Home > Nigerian Fraudsters ’Own’ eBay And PayPal

Nigerian Fraudsters ’Own’ eBay And PayPal

by WireNews+Co - Open-Publishing - Wednesday 31 October 2012
2 comments

Last week I listed a black iPhone 4S (16GB) on eBay that was surplus to my requirements and much to my surprise it sold within about 40 seconds.

Within a couple hours I received 6 different emails that appeared to come from eBay and PayPal confirming that the payment had been made by the ’buyer’.

But upon closer inspection I realised that no payment had been made into my PayPal account. In fact, the ’buyer’ had also emailed me to tell me that the phone was a gift "for someone close to her heart" and so after checking the originating IP address for that email I realised that the buyer wasn’t really in the UK as claimed, but was in Nigeria.

I reported the transaction to eBay and sent the "spoof" emails to them for their ’investigation’ but I got the feeling when I spoke to their customer support operator that there really wasn’t anything they could do to prevent this type of fraud.

They suggested that I set the buyer requirements so that the eBay user would have to also have a PayPal account connected to their eBay account in order to bid or purchase my re-listed item and after acting on all of their advice I re-listed the item.

1 minute later, the iPhone sold again. This time to another "0" rated fraudster.

Once again, I spoke again to eBay and they suggested that I block the user from buying. Somehow this didn’t fill me with confidence, but I complied and added both the first and second fraudster to my now growing ’blocked user’ list.

I re-listed the item and 40 seconds later it sold again. Another fraudster. Obviously these Nigerians are operating an automated script that crawls eBay looking for high ticket items.

So I reported the user, blocked the user and re-listed the item again.

In the interim I had to get the limit on my account increased because the items I was ’selling’ hadn’t been paid for... but eBay gave me a special code and increased my limit so I could owe them more money. Nice of them, eh?

I listed the iPhone again and once again within 1 minute it sold to another "0" rated fraudster from Nigeria.

It’s clear to me that these Nigerian fraudsters own eBay and PayPal. Each time I received bogus emails that appeared to come from PayPal, confirmed by emails that appeared to come from eBay to confirm that payment was received. But no payment was received.

eBay appears unwilling to do anything to prevent what is clearly a problem with their system. From my perspective these fraudsters own eBay and PayPal.
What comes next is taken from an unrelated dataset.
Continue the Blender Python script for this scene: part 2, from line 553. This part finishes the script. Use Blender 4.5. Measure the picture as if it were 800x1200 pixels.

When I spoke to eBay the last time, before they informed me that I could not re-list the item because I now had ’sold’ 6 items that had not been paid for... I asked why they simply didn’t compare the IP address of the person making the purchase with the country declared when the account was registered, but this bit of logic was dismissed as impossible.

Really?

http://www.wirenews.co/op-ed/global/4632/nigerian-fraudsters-own-ebay-and-paypal

Forum posts

  • I stopped buying on Ebay when they insisted on Paypal. Now I write to the sellers and ask them personally if they accept payment other than EBAYPAL. I have no intentions of keeping MY money locked up in an Ebay account.